==== Entries supplied
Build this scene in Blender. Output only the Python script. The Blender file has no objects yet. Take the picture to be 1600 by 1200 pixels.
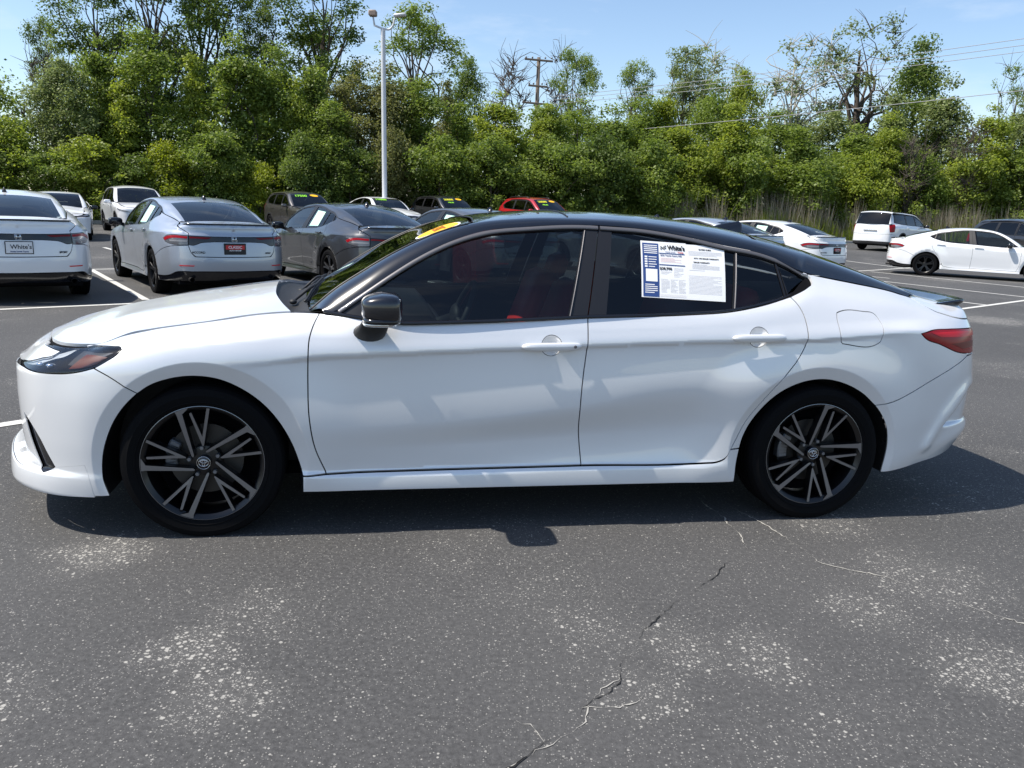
import bpy, bmesh, math, random, os
import numpy as np
from mathutils import Vector, Matrix
from mathutils.geometry import delaunay_2d_cdt

random.seed(7); rng = np.random.default_rng(7)
SC = bpy.context.scene
COL = SC.collection

# ---------------------------------------------------------------- camera
CAM_H, CAM_PITCH, CAM_ROLL = 1.4306, .21305, .04012
cam = bpy.data.cameras.new('camera'); cam.lens = 28.276; cam.sensor_width = 36; cam.clip_start = .05; cam.clip_end = 2000
cam_o = bpy.data.objects.new('camera', cam); COL.objects.link(cam_o); SC.camera = cam_o
_cp, _sp = math.cos(CAM_PITCH), math.sin(CAM_PITCH)
_f = Vector((0, _cp, -_sp)); _u0 = Vector((0, _sp, _cp)); _r0 = Vector((1, 0, 0))
_r = _r0*math.cos(CAM_ROLL) + _u0*math.sin(CAM_ROLL); _u = _u0*math.cos(CAM_ROLL) - _r0*math.sin(CAM_ROLL)
cam_o.matrix_world = Matrix(((_r.x, _u.x, -_f.x, 0), (_r.y, _u.y, -_f.y, 0), (_r.z, _u.z, -_f.z, CAM_H), (0, 0, 0, 1)))

# ---------------------------------------------------------------- sky, sun, exposure
SUN_TO = Vector((-.646, -.134, 1.0)).normalized()       # from the ground towards the sun
world = bpy.data.worlds.new('World'); SC.world = world; world.use_nodes = True
_n = world.node_tree.nodes; _l = world.node_tree.links
_bg = _n['Background']; _sky = _n.new('ShaderNodeTexSky'); _sky.sky_type = 'NISHITA'; _sky.sun_disc = False
_sky.sun_elevation = math.asin(SUN_TO.z); _sky.sun_rotation = math.atan2(SUN_TO.x, SUN_TO.y)
_sky.air_density = 1.0; _sky.dust_density = 0.6; _sky.ozone_density = 1.8; _sky.altitude = 200
# faint high wisps of cloud
_tc = _n.new('ShaderNodeTexCoord'); _mp = _n.new('ShaderNodeMapping'); _mp.inputs['Scale'].default_value = (2.2, 2.2, 9); _l.new(_tc.outputs['Generated'], _mp.inputs['Vector'])
_cn = _n.new('ShaderNodeTexNoise'); _cn.inputs['Scale'].default_value = 1.6; _cn.inputs['Detail'].default_value = 8; _cn.inputs['Roughness'].default_value = .6; _l.new(_mp.outputs[0], _cn.inputs['Vector'])
_cr = _n.new('ShaderNodeMapRange'); _cr.inputs['From Min'].default_value = .52; _cr.inputs['From Max'].default_value = .80; _cr.inputs['To Max'].default_value = .45; _l.new(_cn.outputs['Fac'], _cr.inputs['Value'])
_cm = _n.new('ShaderNodeMix'); _cm.data_type = 'RGBA'; _l.new(_cr.outputs['Result'], _cm.inputs[0]); _l.new(_sky.outputs['Color'], _cm.inputs[6]); _cm.inputs[7].default_value = (5.6, 5.9, 6.3, 1)
_l.new(_cm.outputs[2], _bg.inputs['Color']); _bg.inputs['Strength'].default_value = .128
sun = bpy.data.lights.new('sun', 'SUN'); sun.energy = 4.5; sun.angle = math.radians(.53); sun.color = (1, .94, .85)
sun_o = bpy.data.objects.new('sun', sun); COL.objects.link(sun_o)
sun_o.rotation_euler = (-SUN_TO).to_track_quat('-Z', 'Y').to_euler(); sun_o.location = (0, 0, 40)
SC.view_settings.view_transform = 'Standard'; SC.view_settings.look = 'None'
SC.view_settings.exposure = 0.56; SC.view_settings.gamma = 1.0; SC.view_settings.use_curve_mapping = False
SC.render.engine = 'CYCLES'
SC.cycles.use_denoising = True
try:
    SC.cycles.denoiser = 'OPENIMAGEDENOISE'
except Exception:
    pass
SC.cycles.max_bounces = 8; SC.cycles.transparent_max_bounces = 16; SC.cycles.glossy_bounces = 4; SC.cycles.diffuse_bounces = 3
SC.cycles.caustics_reflective = False; SC.cycles.caustics_refractive = False; SC.cycles.sample_clamp_indirect = 8

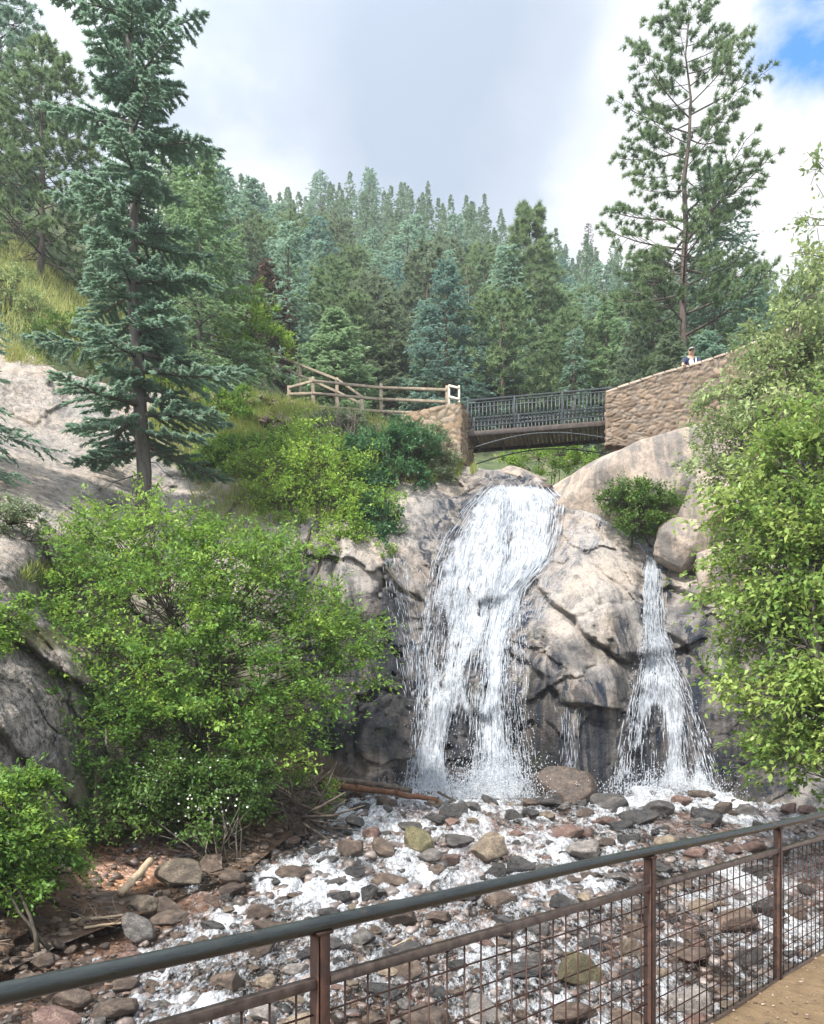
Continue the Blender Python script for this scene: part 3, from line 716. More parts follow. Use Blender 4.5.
def leafy(name, label, cat, lobes, base, leaf, bark, ncl, per, lsize, group=None, seed=1, stems=2, trunk_r=.09, spread=.36, flat=.55, droop=.25, aspect=.55, twig=.008, tintlo=0., tinthi=.75, foot=.0, ragged=.12):
    """a broad-leaved tree or shrub: stems, limbs to every lobe, twigs to every leaf cluster; lobes = (px, py, radius px, Y, height ratio)"""
    r = np.random.default_rng(seed)
    base = np.asarray(base, float)
    root = thing(name, label, cat, base, group)
    wood = MB(); crown = MB()
    LB = [(W(a, b, Y) - base, rp / F_PX * Y, k) for a, b, rp, Y, k in lobes]
    vol = np.array([q[1] ** 2 * q[2] for q in LB]); cnt = np.maximum(2, (vol / vol.sum() * ncl)).astype(int)
    c0 = np.average([q[0] for q in LB], axis=0, weights=vol)
    forks = []
    for k in range(stems):
        off = np.array([r.normal(0, foot), r.normal(0, foot), 0])
        tip = c0 * np.array([1, 1, 1.]) + r.normal(0, .25, 3) * np.linalg.norm(c0) * .35; tip[2] = c0[2] * (.85 + .3 * r.random())
        pts = bez(off + np.array([0, 0, -.25]), tip, r.normal(0, .12, 3) * np.linalg.norm(tip), 9)
        rad = trunk_r * (1 - .2 * k / stems) * np.linspace(1, .3, 9); rad[0] *= 1.35
        pts[1:-1] += r.normal(0, .012, (7, 3)) * np.linalg.norm(tip)
        wood.tube(pts, rad, 7); forks += [(p, q) for p, q in zip(pts[2:], rad[2:])]
    FP = np.array([f[0] for f in forks])
    for (c, R, k), n in zip(LB, cnt):
        d = np.linalg.norm(FP - c, axis=1) + np.maximum(0, FP[:, 2] - c[2]) * 1.5
        j = int(np.argmin(d)); a = FP[j]
        n_l = 6; limb = bez(a, c + r.normal(0, .1, 3) * R, r.normal(0, .12, 3) * R, n_l, -.12 * np.linalg.norm(c - a))
        lr = min(forks[j][1] * .8, trunk_r * .55) * np.linspace(1, .3, n_l); wood.tube(limb, np.maximum(lr, twig), 5)
        dirs = unit(r.normal(0, 1, (n, 3))); dirs[:, 2] = np.abs(dirs[:, 2]) * np.where(r.random(n) < .72, 1, -1)
        rad = R * (.35 + .68 * r.random(n) ** .6 + ragged * np.abs(r.normal(0, 1, n)))
        cc = c + unit(dirs) * rad[:, None] * np.array([1, 1, k])
        lt = .30 * (r.random() - .5)
        for q in cc:
            s0 = limb[r.integers(2, n_l)]
            tw = bez(s0, q, r.normal(0, .06, 3) * R, 5, .06 * R); wood.tube(tw, twig * np.linspace(1.5, .6, 5), 3, False)
            m = int(per * (.5 + r.random())); sc = spread * R / max(R, .001) * (.7 + .6 * r.random())
            # leaves along side twigs that fan out from the cluster's end
            ns = 7; sd = unit(unit(q - s0)[None] * .7 + r.normal(0, .75, (ns, 3)) * np.array([1, 1, flat])); sl = sc * (.5 + .8 * r.random(ns))
            w = r.integers(0, ns, m); u_ = .15 + .95 * r.random(m)
            pos = q + sd[w] * (sl[w] * u_)[:, None]; pos[:, 2] -= droop * .35 * (sl[w] * u_) ** 2 / sc
            pos += r.normal(0, lsize * .5, (m, 3))
            for e, l_ in zip(sd[:3], sl[:3]): wood.tube(np.array([q, q + e * l_ * .9]), twig * .55, 3, False)
            D = sd[w] + r.normal(0, .6, (m, 3)); D[:, 2] -= droop
            N = np.array([0, 0, 1.]) + r.normal(0, .55, (m, 3))
            t0 = lt + tintlo + (tinthi - tintlo) * r.random()
            crown.leaves(pos, D, N, lsize * (.45 + 1.0 * r.random(m)), lsize * aspect * (.7 + .6 * r.random(m)), np.clip(t0 + r.normal(0, .16, m), 0, 1))
    wood.obj('trunk', bark, root, smooth=True); crown.obj('crown', leaf, root)
    return root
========
• Written problem: Repeat the lines of the listing above verbatim, beginning at its first line and ending at the line containing "CAM_H), (0, 0, 0, 1)))", which is included. Omit pictures.

• Answer to the exercise:
Build this scene in Blender. Output only the Python script. The Blender file has no objects yet. Take the picture to be 1600 by 1200 pixels.
import bpy, bmesh, math, random, os
import numpy as np
from mathutils import Vector, Matrix
from mathutils.geometry import delaunay_2d_cdt

random.seed(7); rng = np.random.default_rng(7)
SC = bpy.context.scene
COL = SC.collection

# ---------------------------------------------------------------- camera
CAM_H, CAM_PITCH, CAM_ROLL = 1.4306, .21305, .04012
cam = bpy.data.cameras.new('camera'); cam.lens = 28.276; cam.sensor_width = 36; cam.clip_start = .05; cam.clip_end = 2000
cam_o = bpy.data.objects.new('camera', cam); COL.objects.link(cam_o); SC.camera = cam_o
_cp, _sp = math.cos(CAM_PITCH), math.sin(CAM_PITCH)
_f = Vector((0, _cp, -_sp)); _u0 = Vector((0, _sp, _cp)); _r0 = Vector((1, 0, 0))
_r = _r0*math.cos(CAM_ROLL) + _u0*math.sin(CAM_ROLL); _u = _u0*math.cos(CAM_ROLL) - _r0*math.sin(CAM_ROLL)
cam_o.matrix_world = Matrix(((_r.x, _u.x, -_f.x, 0), (_r.y, _u.y, -_f.y, 0), (_r.z, _u.z, -_f.z, CAM_H), (0, 0, 0, 1)))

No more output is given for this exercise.